Z kolei w tym sezonie Ravas odpoczywał, gdy Widzew grał w Pucharze Polski. Z Concordią Elbląg i Wisłą Puławy bronił Jakub Szymański. Teraz, pod nieobecność reprezentanta Słowacji, ktoś musi bronić bramki w lidze w meczu z Ruchem.
Naturalnym zastępcą Ravasa wydaje się właśnie Szymański. Ale jest jeszcze Jan Krzywański, który bronił ostatnio w cvzwartoligowych rezerwach. Za nim przemawia fakt, że jest młodzieżowcem, a Widzew bardzo potrzebuje ich minut. W sztabie łódzkiej drużyny mają więc spory problem – czy postawić na bramkarza w lepszej formie (bo tak na logikę to wygląda), czy nadrabiać minuty młodzieżowców. Kiedyś trzeba będzie to zrobić, bo za niewypełnienie limitu grożą wysokie kary, a Widzew nie chce ich płacić. W sobotę jest idealna okazja, by zarobić 90 minut tylko bramkarzem. Tyle że Szymański zasłużył na debiut w PKO Ekstraklasie. I koło się zamyka.
Pewniakiem do gry na prawej stronie bloku defensywnego jest u Myśliwca Mato Milos. Teraz jednak Chorwata zabraknie. Do wyboru szkoleniowiec Widzewa ma Patryka Stępińskiego oraz Pawła Zielińskiego. Na kogo postawi?
Ten pierwszy to wciąż kapitan drużyny, tyle że na ławce. W PKO Ekstraklasie Stępiński u Myśliwca nie zagrał jeszcze ani minuty, a przecież okazji było aż siedem. Grał tylko w Pucharze Polski. Jeśli teraz nie wskoczy do jedenastki w lidze wobec braku Milosa, to będzie to dla kapitana policzek i to naprawdę mocny.

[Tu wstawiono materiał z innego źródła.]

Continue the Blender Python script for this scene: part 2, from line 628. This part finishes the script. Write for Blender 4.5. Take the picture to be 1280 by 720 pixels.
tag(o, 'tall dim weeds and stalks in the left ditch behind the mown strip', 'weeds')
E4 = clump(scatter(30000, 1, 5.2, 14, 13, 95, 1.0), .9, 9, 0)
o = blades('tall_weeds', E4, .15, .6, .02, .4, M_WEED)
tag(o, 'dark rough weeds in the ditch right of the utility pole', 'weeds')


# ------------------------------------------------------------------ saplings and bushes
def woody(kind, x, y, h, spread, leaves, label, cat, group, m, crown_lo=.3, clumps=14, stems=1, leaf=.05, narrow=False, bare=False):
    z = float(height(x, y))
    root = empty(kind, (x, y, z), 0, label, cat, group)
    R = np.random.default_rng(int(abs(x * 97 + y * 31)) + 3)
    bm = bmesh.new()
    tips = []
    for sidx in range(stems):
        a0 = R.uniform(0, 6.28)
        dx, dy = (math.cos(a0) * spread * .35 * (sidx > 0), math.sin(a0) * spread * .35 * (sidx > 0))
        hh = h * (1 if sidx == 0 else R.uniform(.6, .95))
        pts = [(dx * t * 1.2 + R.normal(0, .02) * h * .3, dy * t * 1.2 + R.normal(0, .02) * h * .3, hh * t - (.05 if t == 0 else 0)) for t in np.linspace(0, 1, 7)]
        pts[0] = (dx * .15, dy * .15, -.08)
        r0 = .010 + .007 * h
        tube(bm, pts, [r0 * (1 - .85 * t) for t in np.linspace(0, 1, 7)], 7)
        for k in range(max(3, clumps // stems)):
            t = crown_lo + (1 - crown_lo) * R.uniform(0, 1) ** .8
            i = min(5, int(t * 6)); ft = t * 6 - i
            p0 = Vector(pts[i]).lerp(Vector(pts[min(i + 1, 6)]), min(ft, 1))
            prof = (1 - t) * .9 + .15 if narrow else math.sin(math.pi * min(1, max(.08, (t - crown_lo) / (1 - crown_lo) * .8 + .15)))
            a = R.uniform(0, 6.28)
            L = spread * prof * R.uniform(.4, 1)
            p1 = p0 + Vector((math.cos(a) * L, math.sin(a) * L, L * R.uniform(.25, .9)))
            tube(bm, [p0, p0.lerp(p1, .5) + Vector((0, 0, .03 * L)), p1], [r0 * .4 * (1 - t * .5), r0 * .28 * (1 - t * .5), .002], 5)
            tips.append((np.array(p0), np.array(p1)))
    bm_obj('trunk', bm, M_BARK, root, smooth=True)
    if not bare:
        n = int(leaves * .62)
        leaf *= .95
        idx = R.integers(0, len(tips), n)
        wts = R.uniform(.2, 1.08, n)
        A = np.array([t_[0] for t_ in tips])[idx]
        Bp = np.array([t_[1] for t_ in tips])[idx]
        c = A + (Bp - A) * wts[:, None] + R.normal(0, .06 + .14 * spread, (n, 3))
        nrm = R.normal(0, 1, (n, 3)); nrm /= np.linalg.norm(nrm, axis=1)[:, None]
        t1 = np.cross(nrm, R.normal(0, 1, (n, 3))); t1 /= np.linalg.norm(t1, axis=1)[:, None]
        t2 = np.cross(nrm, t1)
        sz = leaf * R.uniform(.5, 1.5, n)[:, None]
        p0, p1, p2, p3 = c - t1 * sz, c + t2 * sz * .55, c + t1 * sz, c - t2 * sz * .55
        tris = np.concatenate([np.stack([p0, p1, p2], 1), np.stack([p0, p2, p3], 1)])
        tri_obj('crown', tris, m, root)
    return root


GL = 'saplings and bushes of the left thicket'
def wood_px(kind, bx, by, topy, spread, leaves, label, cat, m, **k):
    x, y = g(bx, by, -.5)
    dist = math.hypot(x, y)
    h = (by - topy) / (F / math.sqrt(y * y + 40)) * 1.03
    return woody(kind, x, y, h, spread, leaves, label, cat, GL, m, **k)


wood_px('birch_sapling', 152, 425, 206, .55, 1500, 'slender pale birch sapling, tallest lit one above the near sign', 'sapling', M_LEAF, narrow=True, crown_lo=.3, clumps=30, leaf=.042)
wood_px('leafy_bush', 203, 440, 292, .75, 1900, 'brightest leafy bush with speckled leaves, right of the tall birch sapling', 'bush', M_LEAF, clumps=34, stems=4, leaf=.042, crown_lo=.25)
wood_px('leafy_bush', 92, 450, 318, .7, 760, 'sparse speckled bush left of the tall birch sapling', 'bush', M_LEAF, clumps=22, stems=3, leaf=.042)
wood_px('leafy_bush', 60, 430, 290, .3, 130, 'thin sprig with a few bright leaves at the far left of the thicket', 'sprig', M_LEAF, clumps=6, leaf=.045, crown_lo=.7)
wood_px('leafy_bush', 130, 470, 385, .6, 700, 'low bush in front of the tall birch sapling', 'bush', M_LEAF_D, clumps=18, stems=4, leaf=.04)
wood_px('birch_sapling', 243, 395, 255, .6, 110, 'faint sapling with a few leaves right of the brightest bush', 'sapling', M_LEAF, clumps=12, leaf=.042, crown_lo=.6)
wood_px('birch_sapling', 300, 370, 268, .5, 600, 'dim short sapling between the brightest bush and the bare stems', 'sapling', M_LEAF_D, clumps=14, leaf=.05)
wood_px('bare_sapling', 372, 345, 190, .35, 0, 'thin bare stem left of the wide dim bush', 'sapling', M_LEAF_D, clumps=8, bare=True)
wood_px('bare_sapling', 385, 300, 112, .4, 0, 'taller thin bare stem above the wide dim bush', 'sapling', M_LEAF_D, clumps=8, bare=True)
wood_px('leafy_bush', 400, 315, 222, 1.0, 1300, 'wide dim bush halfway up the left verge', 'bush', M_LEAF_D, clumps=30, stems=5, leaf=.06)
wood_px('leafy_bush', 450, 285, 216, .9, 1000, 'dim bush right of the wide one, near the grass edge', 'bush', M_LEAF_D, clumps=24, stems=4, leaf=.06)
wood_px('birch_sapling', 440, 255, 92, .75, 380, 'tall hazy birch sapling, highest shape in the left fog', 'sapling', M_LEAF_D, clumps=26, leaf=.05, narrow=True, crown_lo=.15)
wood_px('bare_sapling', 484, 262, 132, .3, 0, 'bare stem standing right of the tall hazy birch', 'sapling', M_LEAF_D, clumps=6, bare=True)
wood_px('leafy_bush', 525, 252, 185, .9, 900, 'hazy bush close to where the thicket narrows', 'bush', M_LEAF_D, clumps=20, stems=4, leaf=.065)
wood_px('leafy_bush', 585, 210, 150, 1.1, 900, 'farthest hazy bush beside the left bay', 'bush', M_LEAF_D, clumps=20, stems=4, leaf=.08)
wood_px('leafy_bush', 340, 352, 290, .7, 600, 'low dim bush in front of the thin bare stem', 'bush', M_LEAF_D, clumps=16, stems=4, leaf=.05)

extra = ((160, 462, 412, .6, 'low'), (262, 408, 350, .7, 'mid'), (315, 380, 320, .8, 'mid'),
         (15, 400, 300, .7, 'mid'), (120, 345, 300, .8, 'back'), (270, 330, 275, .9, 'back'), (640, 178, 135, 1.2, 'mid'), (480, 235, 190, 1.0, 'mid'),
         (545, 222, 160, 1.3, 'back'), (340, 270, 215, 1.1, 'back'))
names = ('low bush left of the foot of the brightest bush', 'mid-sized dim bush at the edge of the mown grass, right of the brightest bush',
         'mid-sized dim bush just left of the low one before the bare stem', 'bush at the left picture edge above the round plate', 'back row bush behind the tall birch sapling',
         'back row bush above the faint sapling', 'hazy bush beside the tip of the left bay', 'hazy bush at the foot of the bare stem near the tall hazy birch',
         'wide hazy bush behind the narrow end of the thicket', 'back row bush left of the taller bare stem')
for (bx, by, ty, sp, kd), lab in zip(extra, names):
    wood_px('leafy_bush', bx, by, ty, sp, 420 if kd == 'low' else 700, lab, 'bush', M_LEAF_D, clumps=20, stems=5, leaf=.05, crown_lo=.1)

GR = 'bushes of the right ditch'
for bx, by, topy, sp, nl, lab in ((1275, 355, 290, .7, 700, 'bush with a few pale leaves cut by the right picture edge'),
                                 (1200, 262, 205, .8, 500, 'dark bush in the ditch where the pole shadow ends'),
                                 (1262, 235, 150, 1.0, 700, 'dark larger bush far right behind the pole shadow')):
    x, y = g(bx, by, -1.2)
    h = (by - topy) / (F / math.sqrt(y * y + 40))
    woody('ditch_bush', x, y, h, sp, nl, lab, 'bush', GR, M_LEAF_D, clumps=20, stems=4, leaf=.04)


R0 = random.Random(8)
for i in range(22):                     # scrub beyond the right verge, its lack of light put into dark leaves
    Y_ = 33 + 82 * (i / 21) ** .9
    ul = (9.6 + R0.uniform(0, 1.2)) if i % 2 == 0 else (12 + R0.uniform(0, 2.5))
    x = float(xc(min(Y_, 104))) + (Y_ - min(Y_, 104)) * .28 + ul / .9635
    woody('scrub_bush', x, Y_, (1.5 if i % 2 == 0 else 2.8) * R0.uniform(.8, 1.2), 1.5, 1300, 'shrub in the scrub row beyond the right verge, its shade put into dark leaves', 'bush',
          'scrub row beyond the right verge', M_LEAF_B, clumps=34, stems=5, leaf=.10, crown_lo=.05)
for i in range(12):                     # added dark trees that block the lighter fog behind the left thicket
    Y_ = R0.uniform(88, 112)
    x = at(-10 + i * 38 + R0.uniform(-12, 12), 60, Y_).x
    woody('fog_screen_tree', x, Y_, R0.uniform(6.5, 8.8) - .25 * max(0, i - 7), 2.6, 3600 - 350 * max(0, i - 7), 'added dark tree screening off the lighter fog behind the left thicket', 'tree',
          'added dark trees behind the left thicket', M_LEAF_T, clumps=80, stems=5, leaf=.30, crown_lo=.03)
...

Zieliński też grał u Myśliwca tylko w pucharze.
W środku obrony pewne miejsce ma Mateusz Żyro, a obok niego – jeśli nie będzie Ibizy – zagra zapewne Luis da Silva. Na lewa stronę wróci pewnie Fabio Nunes, który ostatnio grał na prawym ataku.
CZYTAJ TEŻ: Stracony rok Sebastiana Kerka. Czy Widzew popełnił błąd?
W środku pola prawdopodobnie nie będzie Shehu, więc do pierwszego składu powinien znów wskoczyć Fran Alvarez. Hiszpan w tym sezonie strzelił tylko jednego gola, nie ma żadnej asysty i chyba czas, by zagrał mecz, po którym będzie o nim głośno przynajmniej na trybunach Serca Łodzi. Na razie Hiszpan gra poniżej oczekiwań. Obok niego zapewne wyjdą Dominik Kun i Marek Hanousek. Chociaż…. O tym za chwilę.
W ataku powinni się znaleźć Jordi Sanchez i młodzieżowiec Antoni Klimek. Ale jest jeszcze jedno miejsce. Może zajmie jest Dawid Tkacz? To kolejny młody piłkarz i kolejna możliwość, by nadrobić potrzebne minuty.
Teraz wróćmy do tego “chociaż”. Wobec braku Shehu w drugiej linii może zrobić się miejsce dla Ignacego Dawida (Kuna lub Alvareza można przesunąć do przodu). To też młodzieżowiec. Dawid zagrał ostatnio w pierwszym składzie w pucharowym meczu z Wisłą i zebrał dobre recenzje. Czas na ligę?
Od czasu zmiany przepisu o grze młodzieżowców, Widzew nigdy jeszcze nie wyszedł z trójką młodych piłkarzy w jedenastce. Teraz układa się tak, że jest to możliwe. I to duża szansa, by nadrobić braki. Takiej okazji Myśliwiec może już nie mieć, bo wrócą starsi i trudniej będzie ich zostawić na ławce.